Singapore—Noted playwright Alfian Sa’at talked at length to media outfit mothership.sg concerning his cancelled course on dissent at Yale-NUS, which has been in the news for a number of weeks now.
Mr Alfian, who has broken his silence concerning the matter on October 2 with a Facebook post explaining his side, told mothership that his original intent had never been malicious, but had been meant to explore forms of dissent within the legal framework of the country.
He even said that perhaps he should have called the module “legal dissent and lawful resistance” instead of “Dialogue and Dissent in Singapore”, and said that he personally does not know how to set up a protest himself.
“There’s been a lot of misunderstandings in terms of what it means to dissent and resistance. Maybe I should have called it legal dissent and lawful resistance. I myself don’t even know how to (protest), so how can I teach that?”
The playwright clarified that what he wanted to do was to explore creative ways of disagreement, “really to try to take a look at how people do it within a society where you cannot do many things. But what can you do within the bounds of the law, like satire and stand-up for example? These are still forms of dissent.”
This would serve, he believed to empower young people and to let them know that their voices matter.
“A lot of young people think they are so powerless in Singapore, that they can’t really participate and their voice don’t matter. But there are creative ways to say no, and your ‘no’ still matters. You should take heart because your voice matters as young people.”
He even addressed the issue to bringing the students to Hong Lim Park. “Going to Hong Lim Park… If all the students were Singaporeans, it is fine. But half of the class are foreigners on scholarships and student visas.
I want them to go to Hong Lim Park because that’s the only space for legal protests. I want them to have a sense of what the space is like. But what if one of them suddenly wants to test the limits? Who’s going to be responsible for that?”
He also told mothership that he respected the decision from Yale-NUS to cancel the module, but that he received it in good faith.

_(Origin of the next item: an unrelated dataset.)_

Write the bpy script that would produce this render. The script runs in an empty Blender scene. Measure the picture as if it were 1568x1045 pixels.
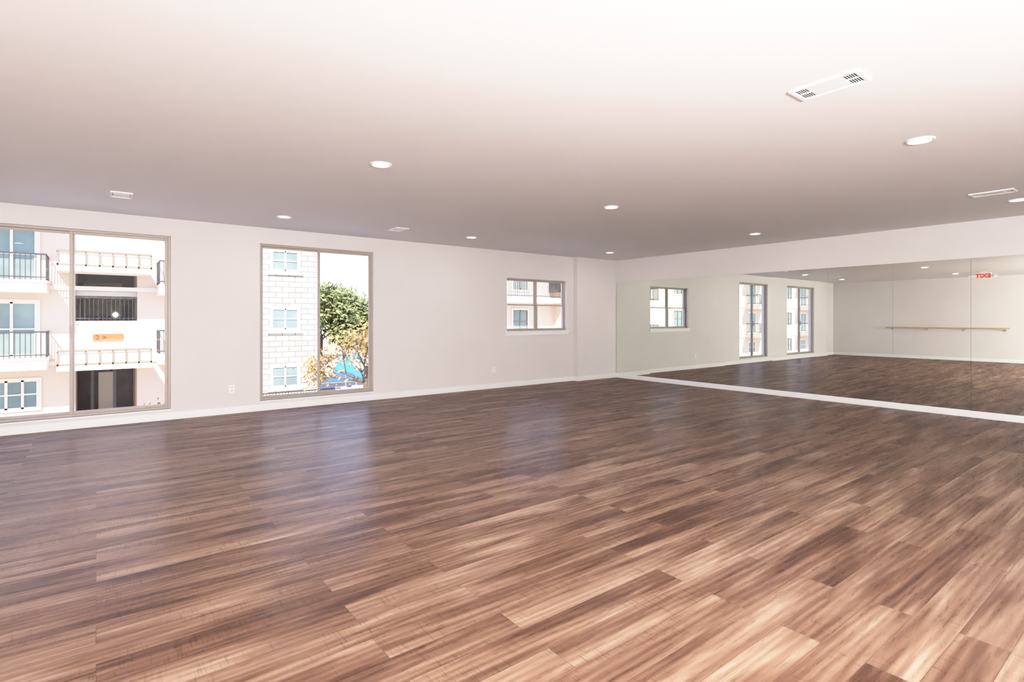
import bpy, math, random
from mathutils import Vector, Matrix
random.seed(7)
S=bpy.context.scene
S.view_settings.view_transform='Standard'
S.view_settings.look='None'
S.view_settings.exposure=0.12
# global film-like shoulder
vs=S.view_settings
vs.use_curve_mapping=True
cm=vs.curve_mapping
cm.white_level=(4,4,4)
cm.extend='HORIZONTAL'
cv=cm.curves[3]
pts=[(0,0),(0.05/4,0.043),(0.2/4,0.19),(0.45/4,0.45),(0.7/4,0.68),(1.0/4,0.84),(1.6/4,0.93),(2.5/4,0.975),(1,1)]
cv.points[0].location=pts[0]; cv.points[1].location=pts[-1]
for p in pts[1:-1]: cv.points.new(*p)
cm.update()
COL=S.collection

# ---------------------------------------------------------------- materials
def newmat(name):
    m=bpy.data.materials.new(name); m.use_nodes=True
    nt=m.node_tree
    return m,nt,nt.nodes['Principled BSDF']
def N(nt,t,**k):
    n=nt.nodes.new(t)
    for a,b in k.items(): setattr(n,a,b)
    return n
def coords(nt,scale=(1,1,1)):
    tc=N(nt,'ShaderNodeTexCoord'); mp=N(nt,'ShaderNodeMapping')
    mp.inputs['Scale'].default_value=scale
    nt.links.new(tc.outputs['Object'],mp.inputs['Vector'])
    return mp.outputs['Vector']
def ramp(nt,src,stops):
    r=N(nt,'ShaderNodeValToRGB')
    e=r.color_ramp.elements
    while len(e)<len(stops): e.new(0.5)
    for i,(p,c) in enumerate(stops):
        e[i].position=p; e[i].color=(*c,1)
    nt.links.new(src,r.inputs['Fac'])
    return r.outputs['Color']
def noisy(name,c,var=0.05,scale=4,rough=0.6,bump=0.0,bscale=80,metal=0.0,stretch=(1,1,1)):
    m,nt,b=newmat(name)
    v=coords(nt,stretch)
    n=N(nt,'ShaderNodeTexNoise'); n.inputs['Scale'].default_value=scale; n.inputs['Detail'].default_value=4
    nt.links.new(v,n.inputs['Vector'])
    lo=tuple(max(0,x*(1-var)) for x in c); hi=tuple(min(1,x*(1+var)) for x in c)
    nt.links.new(ramp(nt,n.outputs['Fac'],[(0.3,lo),(0.7,hi)]),b.inputs['Base Color'])
    b.inputs['Roughness'].default_value=rough
    b.inputs['Metallic'].default_value=metal
    if bump>0:
        n2=N(nt,'ShaderNodeTexNoise'); n2.inputs['Scale'].default_value=bscale
        nt.links.new(v,n2.inputs['Vector'])
        bp=N(nt,'ShaderNodeBump'); bp.inputs['Strength'].default_value=bump; bp.inputs['Distance'].default_value=0.01
        nt.links.new(n2.outputs['Fac'],bp.inputs['Height']); nt.links.new(bp.outputs['Normal'],b.inputs['Normal'])
    return m
def emis(name,c,s,base=None):
    m,nt,b=newmat(name)
    b.inputs['Base Color'].default_value=(*(base or c),1)
    b.inputs['Emission Color'].default_value=(*c,1)
    b.inputs['Emission Strength'].default_value=s
    return m

WALL=noisy('wall_paint',(0.755,0.715,0.695),0.015,1.5,0.75,0.05,150)
CEIL=noisy('ceiling_paint',(0.80,0.785,0.785),0.01,1.0,0.85,0.04,120)
TRIM=noisy('white_trim',(0.90,0.90,0.89),0.01,3,0.4)
FRAME=noisy('window_frame_taupe',(0.42,0.365,0.315),0.03,6,0.4)
OUTLET=noisy('outlet_plastic',(0.90,0.89,0.88),0.01,5,0.3)
SLOT=noisy('dark_slot',(0.05,0.05,0.05),0.05,5,0.6)
LENS=emis('lamp_lens',(1.0,0.97,0.9),8)
METALW=noisy('white_metal',(0.90,0.895,0.89),0.01,5,0.35)
BARWOOD=noisy('barre_wood',(0.62,0.45,0.27),0.12,6,0.4,stretch=(6,1,6))
BRACK=noisy('barre_bracket',(0.6,0.6,0.6),0.03,6,0.3,metal=0.8)

# mirror
MIR,nt,b=newmat('mirror_silver')
n=N(nt,'ShaderNodeTexNoise'); n.inputs['Scale'].default_value=2
nt.links.new(coords(nt),n.inputs['Vector'])
nt.links.new(ramp(nt,n.outputs['Fac'],[(0.3,(0.83,0.86,0.80)),(0.7,(0.84,0.87,0.81))]),b.inputs['Base Color'])
b.inputs['Metallic'].default_value=1; b.inputs['Roughness'].default_value=0.0
MEDGE=noisy('mirror_edge',(0.75,0.85,0.80),0.05,4,0.2)

# glass pane
GLASS,nt,b=newmat('pane_glass')
nt.nodes.remove(b)
tr=N(nt,'ShaderNodeBsdfTransparent'); gl=N(nt,'ShaderNodeBsdfGlossy'); gl.inputs['Roughness'].default_value=0.01
lw=N(nt,'ShaderNodeLayerWeight'); lw.inputs['Blend'].default_value=0.5
pw=N(nt,'ShaderNodeMath',operation='POWER'); pw.inputs[1].default_value=4
nt.links.new(lw.outputs['Facing'],pw.inputs[0])
ma=N(nt,'ShaderNodeMath',operation='MULTIPLY_ADD'); ma.inputs[1].default_value=0.45; ma.inputs[2].default_value=0.02
nt.links.new(pw.outputs[0],ma.inputs[0])
mx=N(nt,'ShaderNodeMixShader')
nt.links.new(ma.outputs[0],mx.inputs[0]); nt.links.new(tr.outputs[0],mx.inputs[1]); nt.links.new(gl.outputs[0],mx.inputs[2])
nt.links.new(mx.outputs[0],nt.nodes['Material Output'].inputs['Surface'])

# wood plank floor
WOOD,nt,b=newmat('wood_plank_floor')
L=nt.links.new
tc=N(nt,'ShaderNodeTexCoord')
br=N(nt,'ShaderNodeTexBrick'); br.offset=0.37; br.offset_frequency=2
br.inputs['Color1'].default_value=(0,0,0,1); br.inputs['Color2'].default_value=(1,1,1,1); br.inputs['Mortar'].default_value=(0.5,0.5,0.5,1)
br.inputs['Scale'].default_value=1; br.inputs['Mortar Size'].default_value=0.0008
br.inputs['Brick Width'].default_value=1.5; br.inputs['Row Height'].default_value=0.17
L(tc.outputs['Object'],br.inputs['Vector'])
off=N(nt,'ShaderNodeVectorMath',operation='MULTIPLY'); off.inputs[1].default_value=(37,23,11)
L(br.outputs['Color'],off.inputs[0])
add=N(nt,'ShaderNodeVectorMath',operation='ADD')
L(tc.outputs['Object'],add.inputs[0]); L(off.outputs[0],add.inputs[1])
def stretched(sc):
    mp=N(nt,'ShaderNodeMapping'); mp.inputs['Scale'].default_value=sc
    L(add.outputs[0],mp.inputs['Vector']); return mp.outputs[0]
def noise(sc,det,ro,dist=0):
    n=N(nt,'ShaderNodeTexNoise'); n.inputs['Scale'].default_value=1; n.inputs['Detail'].default_value=det; n.inputs['Roughness'].default_value=ro; n.inputs['Distortion'].default_value=dist
    L(stretched(sc),n.inputs['Vector']); return n.outputs['Fac']
n1=noise((0.9,7.5,1),4,0.5,0.6)
n2=noise((5,75,1),5,0.7)
n3=noise((110,9,1),2,0.5)
n4=noise((2.5,4,1),2,0.5)
wv=N(nt,'ShaderNodeTexWave',wave_type='RINGS',rings_direction='Z'); wv.inputs['Scale'].default_value=1.0; wv.inputs['Distortion'].default_value=7; wv.inputs['Detail'].default_value=3; wv.inputs['Detail Scale'].default_value=0.8
L(stretched((0.8,8,1)),wv.inputs['Vector'])
def math_(op,a,bv):
    m_=N(nt,'ShaderNodeMath',operation=op)
    for i,x in enumerate((a,bv)):
        if isinstance(x,(int,float)): m_.inputs[i].default_value=x
        else: L(x,m_.inputs[i])
    return m_.outputs[0]
bw=N(nt,'ShaderNodeRGBToBW'); L(br.outputs['Color'],bw.inputs[0])
s=math_('ADD',math_('MULTIPLY',n1,1.20),math_('MULTIPLY',bw.outputs[0],0.13))
s=math_('ADD',s,math_('MULTIPLY',n2,0.20))
s=math_('ADD',s,math_('MULTIPLY',wv.outputs['Fac'],0.12))
s=math_('SUBTRACT',s,0.38)
colr=ramp(nt,s,[(0.18,(0.068,0.033,0.022)),(0.38,(0.14,0.076,0.050)),(0.56,(0.235,0.145,0.100)),(0.82,(0.40,0.285,0.215))])
saw=ramp(nt,n3,[(0.34,(0.62,0.60,0.58)),(0.46,(1,1,1))])
mask=ramp(nt,n4,[(0.45,(0,0,0)),(0.6,(0.9,0.9,0.9))])
mix=N(nt,'ShaderNodeMixRGB',blend_type='MULTIPLY'); L(mask,mix.inputs[0])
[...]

“I can’t say I was angry or disappointed, I just felt like, okay, the decision has been made and I respect that.”
Mr Alfian wrote on October 2, “I don’t like to be scapegoated” and said that felt that the school was taking advantage of his silence.

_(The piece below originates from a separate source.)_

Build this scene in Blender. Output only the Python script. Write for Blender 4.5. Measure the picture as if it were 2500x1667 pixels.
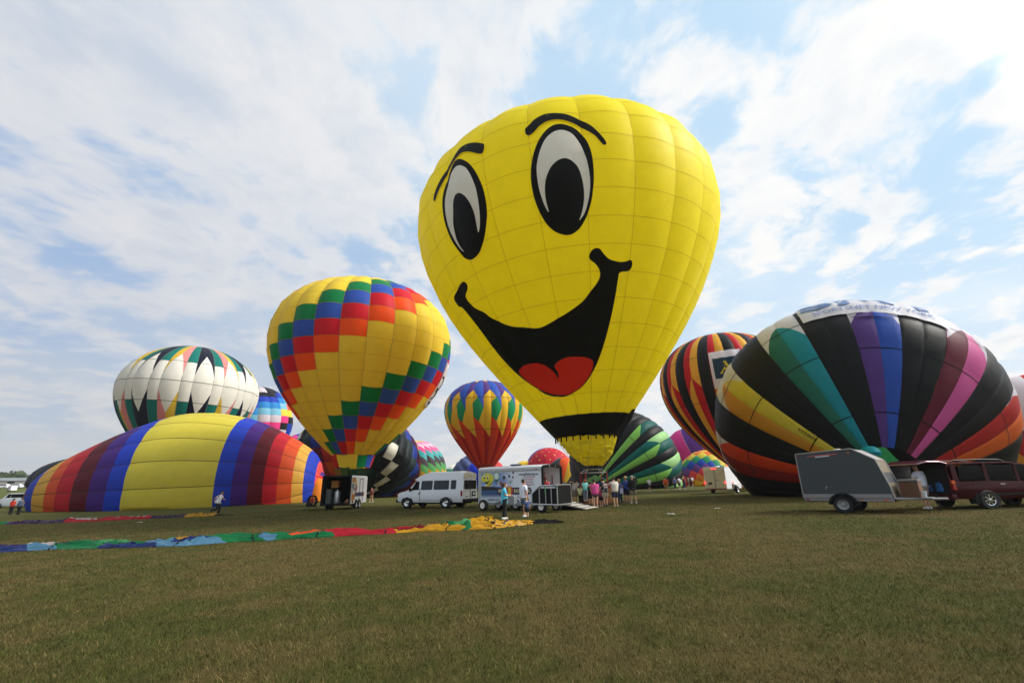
import bpy, bmesh, math, random
import numpy as np
from mathutils import Vector, Matrix, noise as mnoise
from mathutils.geometry import tessellate_polygon
for _o in list(bpy.data.objects): bpy.data.objects.remove(_o)
SC = bpy.context.scene; COL = SC.collection
R = math.radians
# ------------------------------------------------------------------ camera
cd = bpy.data.cameras.new('camera'); cam = bpy.data.objects.new('camera', cd); COL.objects.link(cam)
cd.lens = 16.0; cd.sensor_width = 36.0; cd.clip_start = 0.1; cd.clip_end = 12000
cam.matrix_world = Matrix.Translation((0, 0, 1.6)) @ Matrix.Rotation(R(90 + 17.3), 4, 'X') @ Matrix.Rotation(R(-1.2), 4, 'Z')
SC.camera = cam
# ------------------------------------------------------------------ world: hazy sky with high broken cloud, veiled sun to the right
SUN_AZ, SUN_EL = 92.0, 41.0            # degrees right of the view direction, above the horizon
sdir = Vector((math.sin(R(SUN_AZ))*math.cos(R(SUN_EL)), math.cos(R(SUN_AZ))*math.cos(R(SUN_EL)), math.sin(R(SUN_EL))))
W = bpy.data.worlds.new('World'); SC.world = W; W.use_nodes = True
class NT:
    """small node-tree writer"""
    def __init__(s, nt): s.nt = nt; s.n = nt.nodes; s.l = nt.links
    def node(s, t, **kw):
        n = s.n.new(t)
        for k, v in kw.items(): setattr(n, k, v)
        return n
    def put(s, sock, v):
        if hasattr(v, 'is_linked') or isinstance(v, bpy.types.NodeSocket): s.l.new(v, sock)
        elif v is not None: sock.default_value = v
    def math(s, op, a, b=None, c=None, clamp=False):
        n = s.node('ShaderNodeMath', operation=op); n.use_clamp = clamp
        for i, v in enumerate((a, b, c)):
            if v is not None: s.put(n.inputs[i], v)
        return n.outputs[0]
    def vmath(s, op, a, b=None, out=0):
        n = s.node('ShaderNodeVectorMath', operation=op); s.put(n.inputs[0], a)
        if b is not None: s.put(n.inputs[3 if op == 'SCALE' else 1], b)
        return n.outputs[out]
    def mix(s, f, a, b, blend='MIX'):
        n = s.node('ShaderNodeMix', data_type='RGBA', blend_type=blend)
        s.put(n.inputs[0], f); s.put(n.inputs[6], a if not isinstance(a, tuple) else (*a, 1)[:4]); s.put(n.inputs[7], b if not isinstance(b, tuple) else (*b, 1)[:4])
        return n.outputs[2]
    def noise(s, vec, scale, detail=4, rough=.5, dist=0., col=False):
        n = s.node('ShaderNodeTexNoise'); s.put(n.inputs['Vector'], vec); n.inputs['Scale'].default_value = scale
        n.inputs['Detail'].default_value = detail; n.inputs['Roughness'].default_value = rough; n.inputs['Distortion'].default_value = dist
        return n.outputs['Color' if col else 'Fac']
    def step(s, x, a, b):
        n = s.node('ShaderNodeMapRange', interpolation_type='SMOOTHSTEP'); s.put(n.inputs['Value'], x)
        n.inputs['From Min'].default_value = a; n.inputs['From Max'].default_value = b
        return n.outputs['Result']
    def comb(s, x, y, z):
        n = s.node('ShaderNodeCombineXYZ')
        for i, v in enumerate((x, y, z)): s.put(n.inputs[i], v)
        return n.outputs[0]
    def sep(s, v):
        n = s.node('ShaderNodeSeparateXYZ'); s.l.new(v, n.inputs[0]); return n.outputs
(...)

He had originally declined to speak on the matter, as he said he “expected the college to handle the matter in a transparent and professional manner.”

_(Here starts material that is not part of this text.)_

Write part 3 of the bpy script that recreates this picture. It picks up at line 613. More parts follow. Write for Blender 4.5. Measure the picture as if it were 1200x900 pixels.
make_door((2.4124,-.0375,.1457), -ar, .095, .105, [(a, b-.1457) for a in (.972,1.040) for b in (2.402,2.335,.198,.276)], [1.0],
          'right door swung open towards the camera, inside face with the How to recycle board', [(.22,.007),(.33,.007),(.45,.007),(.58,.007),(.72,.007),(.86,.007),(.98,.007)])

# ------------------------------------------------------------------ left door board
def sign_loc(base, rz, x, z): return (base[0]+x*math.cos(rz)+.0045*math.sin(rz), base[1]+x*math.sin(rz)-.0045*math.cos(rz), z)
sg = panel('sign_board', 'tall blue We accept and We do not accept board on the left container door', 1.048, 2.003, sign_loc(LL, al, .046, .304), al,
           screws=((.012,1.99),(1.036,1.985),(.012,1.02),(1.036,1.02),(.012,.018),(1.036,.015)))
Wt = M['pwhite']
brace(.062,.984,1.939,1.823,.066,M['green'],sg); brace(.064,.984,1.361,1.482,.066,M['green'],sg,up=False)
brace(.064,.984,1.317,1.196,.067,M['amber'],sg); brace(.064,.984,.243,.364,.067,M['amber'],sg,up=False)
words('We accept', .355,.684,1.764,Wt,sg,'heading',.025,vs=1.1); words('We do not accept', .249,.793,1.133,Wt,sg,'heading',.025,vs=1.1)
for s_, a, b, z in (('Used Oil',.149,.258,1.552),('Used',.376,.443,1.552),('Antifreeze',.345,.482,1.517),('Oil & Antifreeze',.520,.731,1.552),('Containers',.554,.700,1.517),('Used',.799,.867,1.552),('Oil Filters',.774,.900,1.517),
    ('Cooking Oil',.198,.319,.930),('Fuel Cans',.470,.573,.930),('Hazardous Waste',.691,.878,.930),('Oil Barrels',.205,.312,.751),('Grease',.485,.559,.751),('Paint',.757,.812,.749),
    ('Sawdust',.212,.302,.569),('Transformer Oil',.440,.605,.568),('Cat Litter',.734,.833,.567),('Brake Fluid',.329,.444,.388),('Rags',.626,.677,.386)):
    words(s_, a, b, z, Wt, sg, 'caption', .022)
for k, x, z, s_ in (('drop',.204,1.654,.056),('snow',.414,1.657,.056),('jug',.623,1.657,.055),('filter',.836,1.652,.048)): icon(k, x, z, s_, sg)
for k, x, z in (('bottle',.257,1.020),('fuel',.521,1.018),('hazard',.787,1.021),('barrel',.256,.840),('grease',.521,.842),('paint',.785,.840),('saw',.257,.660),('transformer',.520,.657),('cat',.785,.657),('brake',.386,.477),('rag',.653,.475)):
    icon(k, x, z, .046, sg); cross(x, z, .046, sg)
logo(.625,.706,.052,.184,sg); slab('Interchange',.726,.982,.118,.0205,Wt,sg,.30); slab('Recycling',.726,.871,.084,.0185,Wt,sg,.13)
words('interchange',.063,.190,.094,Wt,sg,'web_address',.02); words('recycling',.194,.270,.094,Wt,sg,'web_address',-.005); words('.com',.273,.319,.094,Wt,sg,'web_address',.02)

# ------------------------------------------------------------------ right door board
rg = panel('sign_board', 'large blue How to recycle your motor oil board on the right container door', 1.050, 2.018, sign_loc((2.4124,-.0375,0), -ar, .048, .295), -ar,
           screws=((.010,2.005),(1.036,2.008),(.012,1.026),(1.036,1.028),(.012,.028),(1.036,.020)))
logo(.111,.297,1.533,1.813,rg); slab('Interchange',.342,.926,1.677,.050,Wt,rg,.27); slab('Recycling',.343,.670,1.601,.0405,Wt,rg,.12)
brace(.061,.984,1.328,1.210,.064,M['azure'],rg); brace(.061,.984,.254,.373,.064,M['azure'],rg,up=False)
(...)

However, he was surprised that “a narrative was produced that was at odds with my own experience of interacting with the college.”
The playwright refuted the allegations that he had rejected the revisions to the module, among others, and said that he was being caricatured “as defiant, reckless and incompetent.”
He also said he has a trail via emails and WhatsApp messages that would back up his side.
Mr Alfian wrote, “I can say, in all honesty, that I do not care at all whether the decision to cancel the programme was made internally or whether there was external pressure. I think it is the college’s prerogative to cancel it based on their own risk assessment or even evaluation of its academic merit (though I have to mention that no issue regarding the programme’s lack of academic rigour had ever been raised with me). It is not my mission to find out why. But what I care about is that the college takes full responsibility for their decisions, and not try to shift the blame on my supposed non-compliance.”